* Begin Provided entries *
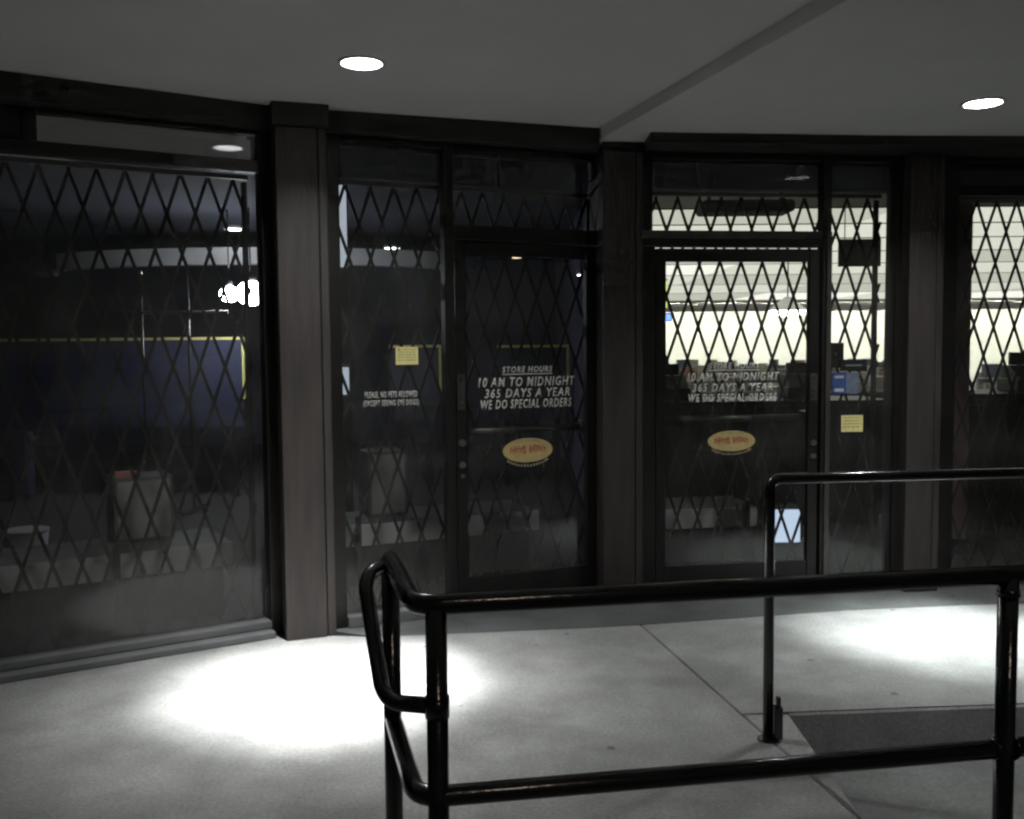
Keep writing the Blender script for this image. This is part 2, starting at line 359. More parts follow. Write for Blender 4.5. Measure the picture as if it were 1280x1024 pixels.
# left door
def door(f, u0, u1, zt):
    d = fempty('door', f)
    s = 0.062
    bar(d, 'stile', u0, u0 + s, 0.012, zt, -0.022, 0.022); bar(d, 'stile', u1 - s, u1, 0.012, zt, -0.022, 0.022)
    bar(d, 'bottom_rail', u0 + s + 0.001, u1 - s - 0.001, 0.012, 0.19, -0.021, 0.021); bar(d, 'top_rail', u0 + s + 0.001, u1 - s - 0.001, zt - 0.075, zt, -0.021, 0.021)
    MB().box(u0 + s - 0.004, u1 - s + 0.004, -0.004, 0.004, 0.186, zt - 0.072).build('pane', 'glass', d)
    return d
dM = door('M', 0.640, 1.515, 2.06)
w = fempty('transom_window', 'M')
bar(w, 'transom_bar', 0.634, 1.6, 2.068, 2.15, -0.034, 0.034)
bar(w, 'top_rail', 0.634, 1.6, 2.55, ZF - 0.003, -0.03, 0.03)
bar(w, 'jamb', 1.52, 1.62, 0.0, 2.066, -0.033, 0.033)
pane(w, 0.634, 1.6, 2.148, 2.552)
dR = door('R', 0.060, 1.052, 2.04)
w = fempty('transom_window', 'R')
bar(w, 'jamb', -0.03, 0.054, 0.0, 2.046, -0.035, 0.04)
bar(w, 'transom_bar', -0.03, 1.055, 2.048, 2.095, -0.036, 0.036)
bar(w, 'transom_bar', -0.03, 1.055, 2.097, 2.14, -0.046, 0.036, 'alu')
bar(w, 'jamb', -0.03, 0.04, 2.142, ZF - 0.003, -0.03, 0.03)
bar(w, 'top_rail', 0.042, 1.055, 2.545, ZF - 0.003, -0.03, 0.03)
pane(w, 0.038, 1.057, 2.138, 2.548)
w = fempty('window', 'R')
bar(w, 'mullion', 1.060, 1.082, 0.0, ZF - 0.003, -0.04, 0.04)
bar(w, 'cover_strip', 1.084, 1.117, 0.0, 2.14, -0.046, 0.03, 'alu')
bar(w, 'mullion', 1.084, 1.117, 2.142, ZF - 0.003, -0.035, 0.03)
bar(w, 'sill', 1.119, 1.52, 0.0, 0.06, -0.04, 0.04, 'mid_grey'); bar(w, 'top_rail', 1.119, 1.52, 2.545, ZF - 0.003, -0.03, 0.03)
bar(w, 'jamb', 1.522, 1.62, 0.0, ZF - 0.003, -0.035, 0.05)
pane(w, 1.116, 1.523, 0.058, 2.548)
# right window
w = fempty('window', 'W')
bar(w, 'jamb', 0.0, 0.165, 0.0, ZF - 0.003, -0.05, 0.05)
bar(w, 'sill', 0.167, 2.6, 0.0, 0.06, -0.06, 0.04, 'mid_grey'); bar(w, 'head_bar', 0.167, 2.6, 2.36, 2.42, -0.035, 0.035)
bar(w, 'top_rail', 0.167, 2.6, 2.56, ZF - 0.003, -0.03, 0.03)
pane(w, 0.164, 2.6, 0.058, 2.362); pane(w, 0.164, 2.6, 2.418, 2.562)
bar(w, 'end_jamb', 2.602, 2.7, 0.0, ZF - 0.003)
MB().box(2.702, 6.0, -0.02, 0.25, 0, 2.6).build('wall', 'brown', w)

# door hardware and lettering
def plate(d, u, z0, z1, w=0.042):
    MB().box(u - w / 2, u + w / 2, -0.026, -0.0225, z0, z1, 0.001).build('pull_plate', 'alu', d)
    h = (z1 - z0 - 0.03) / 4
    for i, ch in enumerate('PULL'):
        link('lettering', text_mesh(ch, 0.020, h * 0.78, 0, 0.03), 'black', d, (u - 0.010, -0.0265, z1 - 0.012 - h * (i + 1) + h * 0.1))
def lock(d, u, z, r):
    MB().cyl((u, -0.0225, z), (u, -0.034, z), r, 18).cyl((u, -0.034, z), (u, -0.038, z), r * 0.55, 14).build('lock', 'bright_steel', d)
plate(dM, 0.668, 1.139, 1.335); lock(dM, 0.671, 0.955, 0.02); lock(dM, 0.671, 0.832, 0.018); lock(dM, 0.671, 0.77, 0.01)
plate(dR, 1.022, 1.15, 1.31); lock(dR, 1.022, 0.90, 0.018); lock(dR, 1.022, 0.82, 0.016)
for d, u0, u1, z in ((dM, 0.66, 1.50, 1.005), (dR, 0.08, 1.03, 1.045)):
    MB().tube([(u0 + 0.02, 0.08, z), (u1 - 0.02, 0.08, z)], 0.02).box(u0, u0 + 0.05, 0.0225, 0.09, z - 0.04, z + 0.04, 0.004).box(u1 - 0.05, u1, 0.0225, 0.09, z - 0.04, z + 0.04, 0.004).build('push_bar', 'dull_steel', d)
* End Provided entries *
* Begin Provided entries *
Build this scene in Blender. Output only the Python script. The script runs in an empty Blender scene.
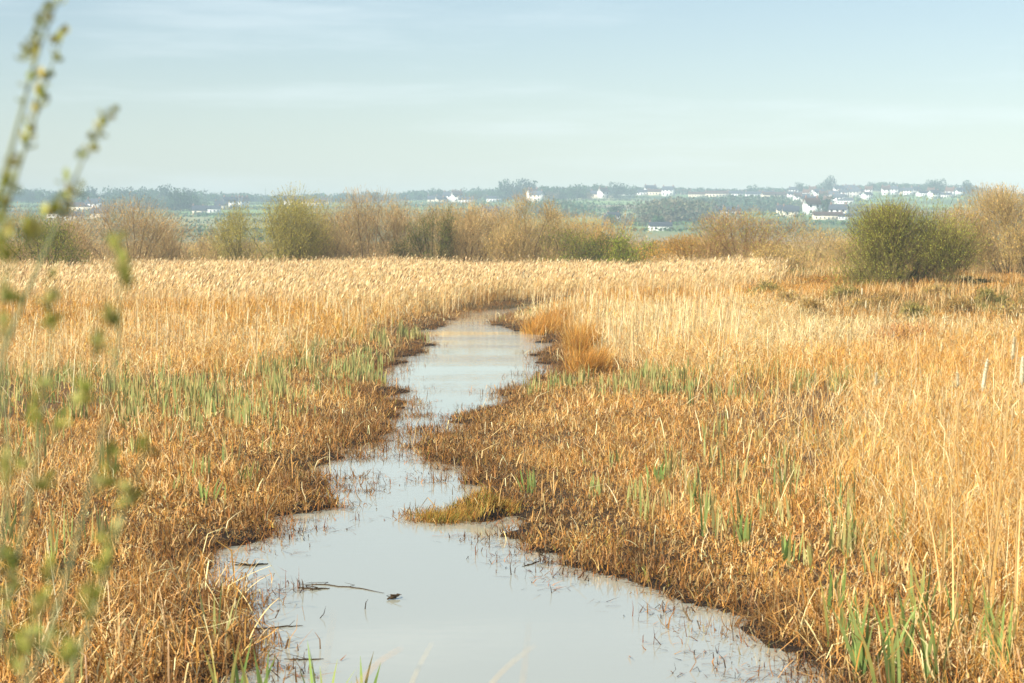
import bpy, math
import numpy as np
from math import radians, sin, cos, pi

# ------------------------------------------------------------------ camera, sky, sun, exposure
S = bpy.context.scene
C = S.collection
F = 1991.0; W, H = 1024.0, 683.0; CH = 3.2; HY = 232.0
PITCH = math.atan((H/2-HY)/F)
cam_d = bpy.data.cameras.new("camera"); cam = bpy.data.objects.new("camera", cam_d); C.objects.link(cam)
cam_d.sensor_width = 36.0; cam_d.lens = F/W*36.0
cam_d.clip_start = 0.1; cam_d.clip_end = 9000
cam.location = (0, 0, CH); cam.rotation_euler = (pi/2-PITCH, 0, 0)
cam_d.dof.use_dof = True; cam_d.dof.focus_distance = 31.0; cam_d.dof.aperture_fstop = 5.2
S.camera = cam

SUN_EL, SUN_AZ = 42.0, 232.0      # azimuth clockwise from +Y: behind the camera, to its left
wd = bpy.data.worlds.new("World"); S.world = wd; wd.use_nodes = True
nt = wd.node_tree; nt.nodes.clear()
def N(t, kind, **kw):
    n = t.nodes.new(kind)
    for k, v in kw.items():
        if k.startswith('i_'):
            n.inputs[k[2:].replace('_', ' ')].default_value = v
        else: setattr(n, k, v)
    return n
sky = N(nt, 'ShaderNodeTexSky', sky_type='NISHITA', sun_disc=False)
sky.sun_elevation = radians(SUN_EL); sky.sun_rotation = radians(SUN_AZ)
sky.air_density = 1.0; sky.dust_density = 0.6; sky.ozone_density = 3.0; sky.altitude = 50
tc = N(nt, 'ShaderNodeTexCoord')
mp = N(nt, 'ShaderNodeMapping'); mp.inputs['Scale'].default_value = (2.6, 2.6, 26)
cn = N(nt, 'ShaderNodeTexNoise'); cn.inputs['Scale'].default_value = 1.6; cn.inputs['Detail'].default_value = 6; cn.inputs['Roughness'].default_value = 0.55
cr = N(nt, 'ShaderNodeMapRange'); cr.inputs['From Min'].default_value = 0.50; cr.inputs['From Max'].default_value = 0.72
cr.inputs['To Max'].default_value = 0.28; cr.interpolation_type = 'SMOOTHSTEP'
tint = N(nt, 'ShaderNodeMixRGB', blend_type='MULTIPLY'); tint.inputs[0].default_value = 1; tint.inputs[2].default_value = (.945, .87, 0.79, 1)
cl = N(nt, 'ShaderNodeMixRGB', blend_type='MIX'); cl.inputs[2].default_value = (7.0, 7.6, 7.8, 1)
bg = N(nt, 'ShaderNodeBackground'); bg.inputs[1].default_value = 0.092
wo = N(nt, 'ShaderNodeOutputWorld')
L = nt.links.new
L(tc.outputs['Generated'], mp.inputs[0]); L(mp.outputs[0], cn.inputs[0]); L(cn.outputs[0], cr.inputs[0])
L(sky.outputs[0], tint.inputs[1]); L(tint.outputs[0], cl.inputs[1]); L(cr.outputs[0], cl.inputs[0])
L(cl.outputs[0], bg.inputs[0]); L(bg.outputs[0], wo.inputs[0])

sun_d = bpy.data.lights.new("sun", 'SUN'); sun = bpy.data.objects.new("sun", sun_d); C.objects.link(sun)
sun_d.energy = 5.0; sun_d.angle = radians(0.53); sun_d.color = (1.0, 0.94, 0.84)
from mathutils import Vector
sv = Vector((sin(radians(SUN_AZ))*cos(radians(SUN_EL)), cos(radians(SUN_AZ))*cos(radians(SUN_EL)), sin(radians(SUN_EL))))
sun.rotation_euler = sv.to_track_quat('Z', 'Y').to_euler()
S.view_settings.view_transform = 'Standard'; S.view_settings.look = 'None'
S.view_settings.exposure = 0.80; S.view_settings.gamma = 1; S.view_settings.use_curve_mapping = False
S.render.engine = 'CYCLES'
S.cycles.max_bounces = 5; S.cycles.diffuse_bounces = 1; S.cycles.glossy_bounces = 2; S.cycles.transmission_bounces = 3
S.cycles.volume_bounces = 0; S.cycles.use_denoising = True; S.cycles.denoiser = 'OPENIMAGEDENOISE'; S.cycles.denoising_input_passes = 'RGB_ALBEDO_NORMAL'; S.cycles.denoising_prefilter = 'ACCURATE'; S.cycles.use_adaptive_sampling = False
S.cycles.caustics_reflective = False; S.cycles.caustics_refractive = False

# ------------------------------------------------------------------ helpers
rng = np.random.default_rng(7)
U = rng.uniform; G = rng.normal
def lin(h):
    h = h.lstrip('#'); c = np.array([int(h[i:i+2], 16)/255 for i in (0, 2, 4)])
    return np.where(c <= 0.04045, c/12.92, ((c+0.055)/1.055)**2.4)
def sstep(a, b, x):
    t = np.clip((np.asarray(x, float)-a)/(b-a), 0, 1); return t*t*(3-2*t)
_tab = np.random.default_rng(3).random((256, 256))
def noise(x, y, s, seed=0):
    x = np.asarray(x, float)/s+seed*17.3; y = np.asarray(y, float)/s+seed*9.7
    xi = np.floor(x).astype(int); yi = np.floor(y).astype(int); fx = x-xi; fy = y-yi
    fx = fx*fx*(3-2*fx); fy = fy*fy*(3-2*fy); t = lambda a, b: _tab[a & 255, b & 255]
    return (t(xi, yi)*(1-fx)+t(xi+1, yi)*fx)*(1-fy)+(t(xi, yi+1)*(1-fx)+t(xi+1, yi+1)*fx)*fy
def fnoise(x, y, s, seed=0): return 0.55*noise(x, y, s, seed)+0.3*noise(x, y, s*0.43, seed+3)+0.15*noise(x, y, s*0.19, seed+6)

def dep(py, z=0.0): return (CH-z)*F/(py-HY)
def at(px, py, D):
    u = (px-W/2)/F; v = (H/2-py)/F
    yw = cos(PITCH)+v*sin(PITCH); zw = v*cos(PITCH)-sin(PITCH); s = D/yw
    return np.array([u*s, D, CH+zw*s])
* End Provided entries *
* Begin Provided entries *
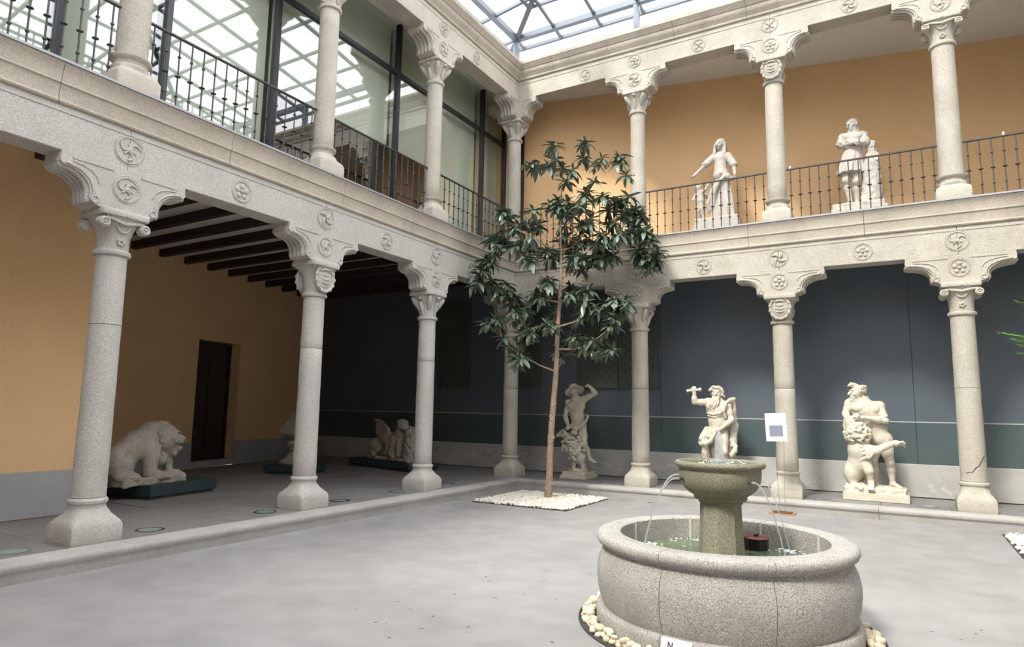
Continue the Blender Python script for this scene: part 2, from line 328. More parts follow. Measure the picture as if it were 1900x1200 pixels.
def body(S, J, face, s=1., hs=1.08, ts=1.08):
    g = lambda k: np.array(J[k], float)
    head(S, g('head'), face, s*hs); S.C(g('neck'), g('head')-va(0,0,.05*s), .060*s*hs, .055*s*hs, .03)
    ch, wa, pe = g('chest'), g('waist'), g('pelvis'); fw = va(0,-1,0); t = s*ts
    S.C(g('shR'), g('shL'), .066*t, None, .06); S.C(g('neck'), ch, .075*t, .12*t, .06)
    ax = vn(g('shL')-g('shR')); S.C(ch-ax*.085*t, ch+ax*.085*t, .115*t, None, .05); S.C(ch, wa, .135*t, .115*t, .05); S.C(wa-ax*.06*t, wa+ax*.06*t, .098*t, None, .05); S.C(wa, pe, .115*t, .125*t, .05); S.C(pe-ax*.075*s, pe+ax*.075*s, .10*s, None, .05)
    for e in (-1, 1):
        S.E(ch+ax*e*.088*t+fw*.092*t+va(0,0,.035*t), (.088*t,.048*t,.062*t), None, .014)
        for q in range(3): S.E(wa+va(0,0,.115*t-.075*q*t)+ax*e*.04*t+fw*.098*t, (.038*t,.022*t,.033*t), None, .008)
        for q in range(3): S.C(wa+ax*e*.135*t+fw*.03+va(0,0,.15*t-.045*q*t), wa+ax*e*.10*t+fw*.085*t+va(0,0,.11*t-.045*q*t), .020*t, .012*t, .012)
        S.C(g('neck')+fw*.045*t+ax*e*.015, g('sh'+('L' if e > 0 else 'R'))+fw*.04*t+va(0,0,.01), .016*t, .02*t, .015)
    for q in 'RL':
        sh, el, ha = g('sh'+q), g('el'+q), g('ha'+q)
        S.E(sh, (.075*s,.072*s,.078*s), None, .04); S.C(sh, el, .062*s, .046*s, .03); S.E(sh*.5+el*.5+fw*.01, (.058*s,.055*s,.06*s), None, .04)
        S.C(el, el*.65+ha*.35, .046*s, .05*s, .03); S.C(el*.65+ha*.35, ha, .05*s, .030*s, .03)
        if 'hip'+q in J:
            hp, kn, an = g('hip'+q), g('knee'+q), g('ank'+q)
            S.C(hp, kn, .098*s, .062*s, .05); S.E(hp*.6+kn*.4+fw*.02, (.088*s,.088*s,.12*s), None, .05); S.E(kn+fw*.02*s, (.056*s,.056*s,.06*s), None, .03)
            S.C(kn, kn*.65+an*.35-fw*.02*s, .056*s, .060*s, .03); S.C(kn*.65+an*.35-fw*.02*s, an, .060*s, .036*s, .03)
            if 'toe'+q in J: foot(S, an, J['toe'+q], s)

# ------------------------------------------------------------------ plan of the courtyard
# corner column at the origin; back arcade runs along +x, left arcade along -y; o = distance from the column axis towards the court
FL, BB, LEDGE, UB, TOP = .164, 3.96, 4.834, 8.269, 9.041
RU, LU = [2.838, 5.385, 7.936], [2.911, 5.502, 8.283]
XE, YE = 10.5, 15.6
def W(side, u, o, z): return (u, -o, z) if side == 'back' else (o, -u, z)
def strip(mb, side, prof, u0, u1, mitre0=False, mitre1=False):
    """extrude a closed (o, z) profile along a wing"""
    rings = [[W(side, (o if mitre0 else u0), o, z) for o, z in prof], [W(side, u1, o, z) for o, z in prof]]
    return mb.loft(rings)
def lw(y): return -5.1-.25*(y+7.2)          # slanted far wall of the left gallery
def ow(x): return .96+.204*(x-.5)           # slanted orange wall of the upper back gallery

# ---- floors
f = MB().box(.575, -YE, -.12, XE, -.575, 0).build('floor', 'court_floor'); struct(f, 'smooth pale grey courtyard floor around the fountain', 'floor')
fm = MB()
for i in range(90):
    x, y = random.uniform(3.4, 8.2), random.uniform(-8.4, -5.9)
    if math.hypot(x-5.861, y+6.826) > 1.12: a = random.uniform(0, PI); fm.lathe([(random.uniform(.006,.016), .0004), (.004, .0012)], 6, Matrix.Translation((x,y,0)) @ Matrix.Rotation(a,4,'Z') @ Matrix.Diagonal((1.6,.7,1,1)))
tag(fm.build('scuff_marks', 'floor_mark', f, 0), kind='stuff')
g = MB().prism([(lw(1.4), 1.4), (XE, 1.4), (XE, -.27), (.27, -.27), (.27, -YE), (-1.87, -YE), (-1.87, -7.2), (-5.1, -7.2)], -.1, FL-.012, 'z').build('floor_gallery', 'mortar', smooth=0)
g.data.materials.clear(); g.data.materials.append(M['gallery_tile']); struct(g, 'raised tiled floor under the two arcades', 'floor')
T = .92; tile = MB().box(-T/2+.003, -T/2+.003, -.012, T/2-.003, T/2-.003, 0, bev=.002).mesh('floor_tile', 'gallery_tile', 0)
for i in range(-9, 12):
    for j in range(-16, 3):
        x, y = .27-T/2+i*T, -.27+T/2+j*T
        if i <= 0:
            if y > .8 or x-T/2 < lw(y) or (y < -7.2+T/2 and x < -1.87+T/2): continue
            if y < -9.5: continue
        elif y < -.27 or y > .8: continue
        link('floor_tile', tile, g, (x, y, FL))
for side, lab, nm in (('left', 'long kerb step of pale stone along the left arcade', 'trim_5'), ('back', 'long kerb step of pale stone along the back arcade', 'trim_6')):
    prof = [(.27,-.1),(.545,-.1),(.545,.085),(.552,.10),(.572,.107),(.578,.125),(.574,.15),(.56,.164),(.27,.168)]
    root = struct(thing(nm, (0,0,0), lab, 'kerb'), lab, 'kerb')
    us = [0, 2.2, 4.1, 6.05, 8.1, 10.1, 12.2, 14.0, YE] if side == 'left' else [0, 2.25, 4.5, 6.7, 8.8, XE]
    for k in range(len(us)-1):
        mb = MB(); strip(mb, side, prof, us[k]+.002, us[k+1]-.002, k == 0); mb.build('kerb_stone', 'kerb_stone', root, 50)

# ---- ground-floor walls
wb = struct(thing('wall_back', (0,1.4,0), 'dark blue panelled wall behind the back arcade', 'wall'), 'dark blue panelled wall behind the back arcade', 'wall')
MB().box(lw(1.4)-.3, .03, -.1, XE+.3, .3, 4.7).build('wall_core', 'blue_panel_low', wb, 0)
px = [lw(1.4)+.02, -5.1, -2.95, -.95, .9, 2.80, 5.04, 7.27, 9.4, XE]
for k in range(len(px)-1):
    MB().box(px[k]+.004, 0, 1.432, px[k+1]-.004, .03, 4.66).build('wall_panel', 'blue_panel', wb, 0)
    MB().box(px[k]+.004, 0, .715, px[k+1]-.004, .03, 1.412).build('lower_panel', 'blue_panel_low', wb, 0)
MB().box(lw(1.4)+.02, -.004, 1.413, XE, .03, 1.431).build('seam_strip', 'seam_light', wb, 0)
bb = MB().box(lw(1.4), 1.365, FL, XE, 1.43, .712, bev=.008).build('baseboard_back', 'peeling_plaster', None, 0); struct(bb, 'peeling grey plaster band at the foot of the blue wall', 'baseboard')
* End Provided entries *
**Exercise requirements**
From the records above, copy only the lines running from the line holding "Build this scene" through the line holding "S.camera = cam", with no pictures.

**Expected output**
Build this scene in Blender. Output only the Python script. The script runs in an empty Blender scene.
import bpy, math
import numpy as np
from math import radians, sin, cos, pi

# ------------------------------------------------------------------ camera, sky, sun, exposure
S = bpy.context.scene
C = S.collection
F = 1991.0; W, H = 1024.0, 683.0; CH = 3.2; HY = 232.0
PITCH = math.atan((H/2-HY)/F)
cam_d = bpy.data.cameras.new("camera"); cam = bpy.data.objects.new("camera", cam_d); C.objects.link(cam)
cam_d.sensor_width = 36.0; cam_d.lens = F/W*36.0
cam_d.clip_start = 0.1; cam_d.clip_end = 9000
cam.location = (0, 0, CH); cam.rotation_euler = (pi/2-PITCH, 0, 0)
cam_d.dof.use_dof = True; cam_d.dof.focus_distance = 31.0; cam_d.dof.aperture_fstop = 5.2
S.camera = cam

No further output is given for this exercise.